Tinggal di Yogyakarta tanpa mempunyai kendaraan pribadi konon akan menyulitkan. Yap, ketersediaan kendaraan umum di Yogyakarta sangat terbatas. Jika pun ada, saya harus rela menunggu lama untuk sekedar berdesakan dan bergelantungan di dalam bus bersama dengan penumpang lainnya. Sangat disayangkan memang, pertumbuhan kendaraan bermotor pribadi di Yogyakarta sangat cepat mengikuti arus pendatang dan pertumbuhan penduduk di kota itu. Meski warganya telah memiliki kendaraan sendiri, para pelancong tetap butuh angkutan massal untuk menikmati Yogyakarta yang katanya istimewa sehingga angkutan umum selalu penuh.

Saya tidak membeli sepeda motor untuk keperluan mobilitas saya. Saya percaya bahwa saya bisa bertahan meski tanpa harus membebani hidup dengan biaya kredit kendaraan bermotor. Akhirnya, setelah sebulan ke kampus dengan berjalan kaki, saya bisa membeli sepeda dengan uang beasiswa. Saya menamainya Wimmy, sepeda yang siap sedia membawa saya berkeliling kota kapan saja.
Me and My Wimmy

Ada kalanya, saya merasa capek mengayuh. Atau kondisi tubuh sedang kurang bersahabat untuk bersepeda jarak jauh. Saat itulah saya menggantungkan nasib kepada para tukang ojeg panggilan yang memang banyak terdapat di Yogyakarta. Saya bahkan akrab dengan para tukang ojeg yang kerap mangkal di depan gang menuju rumah kos saya.

Salah satunya adalah Pak Ari. Warga asli Yogyakarta yang menawarkan jasanya ketika saya tengah menunggu bus selama hampir satu jam sepulang dari pameran buku. Kesan pertama, seperti para tukang ojeg lainnya Pak Ari cukup fasih dalam memberikan panduan terkait Yogyakarta. Kemudian saya diberinya kartu nama dengan harapan akan menjadi langganan dengan cara memesan jasanya lewat SMS atau telepon. Tukang ojeg di Yogyakarta memang kebanyakan menyediakan kartu nama sebagai upaya promosinya.

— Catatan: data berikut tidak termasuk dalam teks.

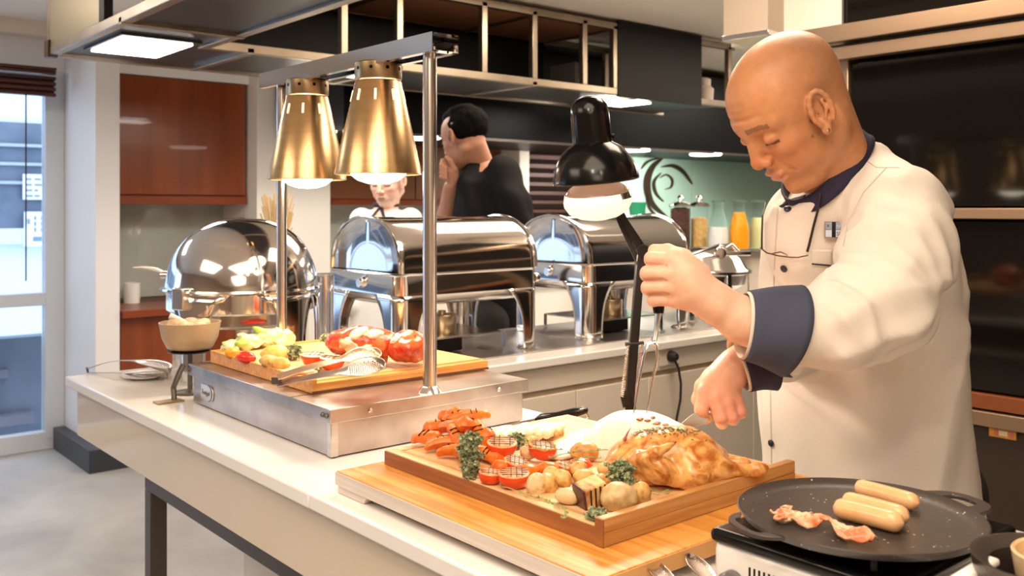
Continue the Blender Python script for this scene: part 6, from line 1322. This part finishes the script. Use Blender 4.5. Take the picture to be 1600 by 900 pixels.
frt = mat('lamplit tomato flesh', (.90, .62, .42), .4, col2=(.92, .80, .64), ns=70, bump=.2, bs=120)  # paler copy of the tomato flesh with lamp light put into the colour
tomato(486, 574, 0, .026, 'left tomato half with herb topping on the wooden tray', (3, 0), None, T, ZT, frt); tomato(515, 580, 0, .026, 'right tomato half with herb topping on the wooden tray', (3, 4), None, T, ZT, frt)
o = blob('salmon_piece', (.034, .022, .007), mat('pink salmon', (.84, .42, .22), .4, col2=(.90, .60, .40), ns=30), 71, .2, loc=T(468, 586)+Vector((0, 0, .007)), rot=eul(0, 0, VIEWZ)); tag(o, 'flat pinkish fillet piece in front of the tray tomatoes', 'meat')
for i, (px, py) in enumerate(((543, 530), (552, 540))): 
    o = blob('onion_slice', (.016, .010, .010), onion, 80+i, .3, loc=W(px, py+8, 1.86), rot=eul(0, 20, VIEWZ)); tag(o, ('upper', 'lower')[i]+' white onion slice leaning against the large glazed roast', 'onion')
# perforated tongs on the tray
t = thing('tongs', 'perforated steel serving tongs lying over the near corner of the wooden tray', 'tongs', G(440, 604, ZT)); tst = MATS['tong steel']
e0 = W(433, 600, 1.70); e0.z = max(e0.z, ZT+.002); e1_ = W(603, 575, 1.735); u_ = (UV*.85-FV*.5).normalized()
perforated_spoon(e0, e1_-e0, u_, (e1_-e0).length, .052, tst, t, lift=.006, bowl=.45, h0=.016)
e2 = e0+Vector((0, 0, .012)); e3 = W(596, 556, 1.79); perforated_spoon(e2, e3-e2, u_, (e3-e2).length, .046, mat('lamplit tong steel', (.72, .50, .34), .3, .9), t, lift=.010, bowl=.40, h0=.016)  # brighter copy of the tong steel; warm lamp light is in its colour
MB().bar(e0-RV*.001, e2-RV*.001, .018, .003, up=FV).build('spring_end', darksteel, t)
# ================================================================ portable stove, griddle
SX0, SX1, SY0, SY1 = .866, 1.135, .448, .668
stv = thing('portable_stove', 'white portable gas stove with black pan support at the near right corner', 'stove', ((SX0+SX1)/2, (SY0+SY1)/2, .9))
stw = mat('white stove enamel', (.82, .80, .77), .3, coat=.4)
bx('body', stw, (SX0, SY0, .906), (SX1, SY1, .963), stv, bev=.010, bseg=4); bx('top_pan', blackpl, (SX0-.003, SY0-.003, .961), (SX1+.003, SY1+.003, .977), stv, bev=.007, bseg=4)
MB().lathe([(0, 0), (.055, 0), (.06, .006), (.05, .012), (0, .012)], (.963, .537, .976), n=32).build('burner', blackmat, stv)
for a in range(4): aa = a*PI/2+.6; MB().bar((.963+.04*math.cos(aa), .537+.04*math.sin(aa), .986), (.963+.105*math.cos(aa), .537+.105*math.sin(aa), .986), .006, .012).build('pan_support', blackmat, stv)
for k in range(2):
    for i in range(9 if k == 0 else 11):
        y = .617-i*.0062-(k*.080); 
        for (z0, z1) in ((.930, .946), (.912, .926)): bx('vent_slot', black, (SX0-.0006, y-.0012, z0), (SX0+.002, y+.0012, z1), stv)
MB().lathe([(.0, .016), (.012, .016), (.0145, .012), (.015, 0)], (SX0, .638, .922), (-1, 0, 0), n=28).build('knob', mat('grey knob', (.18, .17, .17), .3, .4), stv); MB().box((SX0-.0175, .6365, .912), (SX0-.0155, .6395, .932)).build('knob_pointer', chrome2, stv)
for x in (SX0+.03, SX1-.03):
    for y in (SY0+.03, SY1-.03): MB().lathe([(0, 0), (.012, 0), (.012, .007), (0, .007)], (x, y, .9), n=12).build('foot', rubber, stv)
# griddle: speckled plate with raised lip and two loop handles
gm = mat('speckled griddle coating', (.050, .040, .035), .34, bump=.04, bs=160)
nt = gm.node_tree; N_ = nt.nodes; vo = N_.new('ShaderNodeTexVoronoi'); vo.inputs['Scale'].default_value = 150; vo.inputs['Randomness'].default_value = 1; tc = N_.new('ShaderNodeTexCoord'); nt.links.new(tc.outputs['Object'], vo.inputs['Vector'])
wn_ = N_.new('ShaderNodeTexNoise'); wn_.inputs['Scale'].default_value = 55; nt.links.new(tc.outputs['Object'], wn_.inputs['Vector'])
m1_ = N_.new('ShaderNodeMath'); m1_.operation = 'LESS_THAN'; m1_.inputs[1].default_value = .16; nt.links.new(vo.outputs['Distance'], m1_.inputs[0]); m2_ = N_.new('ShaderNodeMath'); m2_.operation = 'GREATER_THAN'; m2_.inputs[1].default_value = .56; nt.links.new(wn_.outputs['Fac'], m2_.inputs[0])
m3_ = N_.new('ShaderNodeMath'); m3_.operation = 'MULTIPLY'; nt.links.new(m1_.outputs[0], m3_.inputs[0]); nt.links.new(m2_.outputs[0], m3_.inputs[1]); mx = N_.new('ShaderNodeMix'); mx.data_type = 'RGBA'; mx.inputs[6].default_value = (.050, .040, .035, 1); mx.inputs[7].default_value = (.62, .58, .54, 1); nt.links.new(m3_.outputs[0], mx.inputs[0]); nt.links.new(mx.outputs[2], N_['Principled BSDF'].inputs['Base Color'])
gc = W(1342, 818, 1.035); gc.z = .994; gd = thing('griddle', 'round black speckled griddle plate with loop handles on the portable stove', 'pan', gc)
GR = .129
MB().lathe([(0.0004, .004), (GR*.86, .004), (GR*.95, .007), (GR, .0125), (GR+.0015, .0115), (GR*.96, .003), (GR*.86, 0), (0.0004, 0)], gc, n=80).build('plate', gm, gd)
def loop(dirv, L, wd, hw=.016):
    dirv = Vector(dirv).normalized(); s = Vector((-dirv.y, dirv.x, 0)); c = gc+dirv*(GR-.008)+Vector((0, 0, .0105)); ou = []; inn = []
    n = 22
    for i in range(n+1):
        a = -PI/2+PI*i/n; cx = math.copysign(abs(math.cos(a))**.6, math.cos(a)); sy_ = math.copysign(abs(math.sin(a))**.75, math.sin(a)); ou.append(c+dirv*(L*cx)+s*(wd*sy_*(1.25-.25*cx)))
        inn.append(c+dirv*(.012+(L-.012-hw*.75)*cx)+s*((wd-hw)*sy_)) 
    up = Vector((0, 0, .0045)); MB().grid([ou, inn, [p-up for p in inn], [p-up for p in ou], ou]).build('handle', gm, gd, bev=.001)
loop(RV*1+FV*.34, .044, .036); loop(-RV*1-FV*.30, .030, .034, .010)
# sausages and bacon
saus = mat('pale sausage', (.74, .38, .16), .28, col2=(.84, .52, .27), ns=18, coat=.3); ZG = .999
def sausage(a, b, label, r=.0105, hz=0):
    A_ = G(a[0], a[1], ZG+r); B_ = G(b[0], b[1], ZG+r); n = 18; P = []; rs = []
    for i in range(n+1):
        f = i/n; P.append(A_.lerp(B_, f)+FV*(.003*math.sin(f*PI))+Vector((0, 0, hz))); e = min(f, 1-f)*(A_-B_).length; rs.append(r*math.sqrt(max(.02, 1-max(0, 1-e/r)**2)))
    o = MB().tube(P, rs, 20).build('sausage', saus, smooth=60); tag(o, label, 'sausage', 'sausages on the griddle')
sausage((1302, 792), (1412, 819), 'pale sausage nearest the camera on the griddle', .0112); sausage((1316, 781), (1420, 809), 'middle pale sausage tucked behind the nearest one', .0108); sausage((1336, 760), (1436, 787), 'farthest pale sausage on the griddle, lying apart', .0100)
bac = mat('fried bacon', (.62, .16, .06), .35, col2=(.86, .56, .34), ns=30, nd=5, stretch=(1, 1, 1), ramp=(.42, .58), coat=.3, bump=.15, bs=80)
pts = [(1216, 806), (1226, 800), (1246, 808), (1262, 818), (1284, 812), (1304, 820), (1322, 834), (1342, 840), (1366, 846)]; rows = []; P = [G(x, y, ZG+.006) for x, y in pts]; fine = []
for a, b in zip(P[:-1], P[1:]): fine += [a.lerp(b, k/5) for k in range(5)]
fine.append(P[-1]); m = len(fine)
for i, p in enumerate(fine):
    f = i/(m-1); t_ = (fine[min(i+1, m-1)]-fine[max(0, i-1)]).normalized(); s = t_.cross(UV).normalized(); tw = math.sin(f*13)*.45; s2 = (s*math.cos(tw)+UV*math.sin(tw)); wd = .0095+.002*math.sin(f*9); rows.append([p+s2*(wd*g)+UV*(.0022*math.sin(f*34+g*4)+.003) for g in (-1, -.6, -.2, .2, .6, 1)])
o = MB().grid(rows).build('bacon', bac, solid=.0022, smooth=70); tag(o, 'crinkled strip of fried bacon on the left of the griddle', 'bacon')
o = blob('bacon', (.016, .010, .006), bac, 91, .3, loc=G(1228, 806, ZG+.007)); tag(o, 'curled bacon end at the left tip of the strip', 'bacon')
# saucepan at the right edge, its handle, and tong tips at the bottom edge
sc_ = W(1650, 874, .865); sp_t = thing('sauce_pan', 'black pan with a beige bowl of yellow pieces at the right edge', 'pan', (sc_.x, sc_.y, sc_.z-.075))
MB().lathe([(.037, -.075), (.058, -.06), (.068, -.02), (.072, 0), (.069, 0), (.056, -.008), (.054, -.05), (0.001, -.055)], sc_, n=48).build('pan_body', mat('black cast pan', (.09, .075, .065), .25, .5, bump=.06, bs=40), sp_t)
MB().lathe([(.030, -.05), (.042, -.02), (.046, .004), (.0445, .006), (.042, .004), (.038, -.02), (.001, -.03)], sc_+RV*.010, n=40).build('inner_bowl', mat('beige inner bowl', (.72, .52, .30), .35), sp_t)
for i, (dx, dy) in enumerate(((-.012, -.01), (.01, .01), (.012, -.014), (-.012, .014))): o = blob('butter_cube', (.013, .013, .010), mat('yellow pieces', (.92, .62, .08), .4), 95+i, .1, loc=sc_+RV*(.012+dx)+FV*dy+Vector((0, 0, -.012)), sub=2, parent=sp_t)
hb = W(1470, 925, .86); he = W(1552, 874, .90); o = MB().bar(hb, he, .016, .008).build('pan_handle', mat('pale handle', (.72, .70, .66), .25, coat=.3), sp_t, bev=.003)
MB().lathe([(0, -.002), (.045, -.002), (.050, .0), (.045, .002), (0, .002)], Vector((sc_.x, sc_.y, .903)), n=32).build('trivet', darksteel, sp_t); MB().lathe([(.03, 0), (.03, sc_.z-.075-.903)], Vector((sc_.x, sc_.y, .903)), n=24).build('trivet_ring', darksteel, sp_t)
t = thing('tongs', 'perforated tong tips beside the white stove at the bottom edge of the picture', 'tongs', G(1050, 960, .9))
for tip, bs in (((1012, 880), (1120, 990)), ((1076, 872), (1180, 985))):
    a_ = G(bs[0], bs[1], .918); b_ = G(tip[0], tip[1], .922); perforated_spoon(a_, b_-a_, (0, 0, 1), (b_-a_).length, .024, tst, t, lift=.002, bowl=.5)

Pak Ari hanyalah satu dari sekian banyak tukang ojeg yang bekerja untuk bosnya atau perusahaan yang menaungi jasa ojeg. Di Yogyakarta, ojeg sering disebut taksi motor. Dengan bergabung bersama perusahaan taksi motor berargo, Pak Ari tentu memberikan harga jasa sesuai dengan ketentuan perusahaan. Bukan asal ceplos harga jasa yang mencekik seperti beberapa pengemudi taksi motor lain yang saya temui.

Pak Ari dan sepeda motor barunya
Perusahaan tempat Pak Ari bekerja telah menerapkan sistem argo minimal untuk jasa ojeg panggilan Rp. 5.000 dan pertambahan Rp. 2.000 per kilometer jarak tempuh. Biaya yang cukup murah. Biasanya, pengemudi taksi motor tanpa argo akan meminta sekitar Rp. 25.000 untuk mengantar saya dari rumah kos di Jl. Kaliurang KM 5 menuju Pasar Bringharjo. Sementara dengan sistem argo yang diterapkan oleh perusahaan ber-icon kuning itu, saya cukup membayar sekitar Rp. 15.000 saja. Meski belum menerapkan sistem online, namun jasa taksi motor semacam ini cukup memuaskan dengan memberikan harga secara transparan kepada pelanggan.

Suatu hari Pak Ari pernah mengungkapkan kepada saya tentang cita-citanya membangun bisnis taksi motornya sendiri. Dia tidak ingin terus bergantung kepada orang lain. Tentunya Pak Ari juga ingin turut berperan memberikan memberdayakan orang lain. Namun sayang, tabungannya belum cukup untuk membeli perangkat argo yang menurut pengakuannya harus dipesan di Semarang dengan harga jutaan per unitnya. Saat itu pun Pak Ari masih menyewa sepeda motor di tempatnya bekerja, belum punya sepeda motor sendiri. Tiga tahun lalu, belum ada ojeg online yang membuat orang-orang meninggalkan pekerjaan dan posisinya yang mapan. Ojeg argo sudah sangat keren sekali dengan layanan pemesanan via SMS dan telepon.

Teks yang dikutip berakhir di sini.